Wednesday, March 3, 2021

A 2020 Postmortem

Lucianne.com links to a New York Magazine interview of Democratic poll watcher David Shor who does a deep dive on the data from the 2020 election. Both interviewer and Shor favor Democrats, and yet what Shor concludes is of extreme interest to conservatives, too. Some samples:

When you look at self-reported ideology — just asking people, “Do you identify as liberal, moderate, or conservative” — you find that there aren’t very big racial divides. Roughly the same proportion of African American, Hispanic, and white voters identify as conservative. (snip) What happened in 2020 is that nonwhite conservatives voted for Republicans at higher rates; they started voting more like white conservatives.
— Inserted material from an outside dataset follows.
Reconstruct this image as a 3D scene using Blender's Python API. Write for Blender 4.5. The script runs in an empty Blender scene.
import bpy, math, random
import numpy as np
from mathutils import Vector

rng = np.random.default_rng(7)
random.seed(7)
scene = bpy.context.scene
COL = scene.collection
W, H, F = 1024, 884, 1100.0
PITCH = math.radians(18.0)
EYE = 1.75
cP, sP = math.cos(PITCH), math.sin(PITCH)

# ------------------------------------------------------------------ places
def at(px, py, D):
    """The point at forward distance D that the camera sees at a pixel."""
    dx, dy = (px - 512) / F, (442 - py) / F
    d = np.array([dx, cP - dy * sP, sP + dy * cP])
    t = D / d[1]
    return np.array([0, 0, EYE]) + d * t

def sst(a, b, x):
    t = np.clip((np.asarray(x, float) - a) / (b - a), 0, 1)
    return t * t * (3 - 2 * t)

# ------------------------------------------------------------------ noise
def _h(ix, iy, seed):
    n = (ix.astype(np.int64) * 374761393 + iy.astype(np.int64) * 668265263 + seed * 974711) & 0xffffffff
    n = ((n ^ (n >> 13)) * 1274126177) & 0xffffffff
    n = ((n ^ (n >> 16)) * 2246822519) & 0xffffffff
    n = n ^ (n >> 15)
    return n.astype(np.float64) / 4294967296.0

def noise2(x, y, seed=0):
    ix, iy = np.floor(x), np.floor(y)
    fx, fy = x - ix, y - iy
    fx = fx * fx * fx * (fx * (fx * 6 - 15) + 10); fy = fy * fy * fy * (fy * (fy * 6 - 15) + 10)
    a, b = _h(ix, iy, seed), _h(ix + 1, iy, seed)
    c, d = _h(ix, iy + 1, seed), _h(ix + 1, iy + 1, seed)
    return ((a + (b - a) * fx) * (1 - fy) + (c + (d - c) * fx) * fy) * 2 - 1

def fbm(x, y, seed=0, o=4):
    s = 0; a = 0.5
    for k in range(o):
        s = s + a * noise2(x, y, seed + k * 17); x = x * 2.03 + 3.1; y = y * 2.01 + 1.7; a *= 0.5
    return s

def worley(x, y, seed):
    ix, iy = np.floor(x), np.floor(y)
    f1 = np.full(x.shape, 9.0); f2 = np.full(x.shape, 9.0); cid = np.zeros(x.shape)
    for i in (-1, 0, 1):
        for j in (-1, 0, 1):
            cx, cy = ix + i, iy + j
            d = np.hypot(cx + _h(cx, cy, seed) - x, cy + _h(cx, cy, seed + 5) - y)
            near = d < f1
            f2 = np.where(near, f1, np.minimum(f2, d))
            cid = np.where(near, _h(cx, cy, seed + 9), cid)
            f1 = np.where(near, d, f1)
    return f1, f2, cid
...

Highly educated people tend to have more ideologically coherent and extreme views than working-class ones. We see this in issue polling and ideological self-identification. College-educated voters are way less likely to identify as moderate.
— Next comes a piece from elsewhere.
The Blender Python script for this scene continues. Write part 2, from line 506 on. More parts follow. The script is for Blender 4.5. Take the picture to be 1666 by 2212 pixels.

I think liberals really essentialize Hispanic voters and project views about immigration onto them that the data just doesn’t support.

The fact that education polarization declined significantly in 2018 — when Trump wasn’t on the ballot — and picked up again in 2020 suggests that Trump is personally responsible for a significant portion of America’s education polarization.

Donald Trump is unpopular. And he does pay a penalty for that relative to a generic Republican. But the voters he’s popular with happen to be extremely efficiently distributed in political-geography terms.

The Trump era has been very good for the Republican Party, even if they now, momentarily, have to accept this very, very, very thin Democratic trifecta. Because if these coalition changes are durable, the GOP has very rosy long-term prospects for dominating America’s federal institutions.

The whole interview is a worthwhile read if you can ignore that both interviewer and interviewee want Democrats to win. As you can see, Shor doesn’t paint a gloomy picture for our side.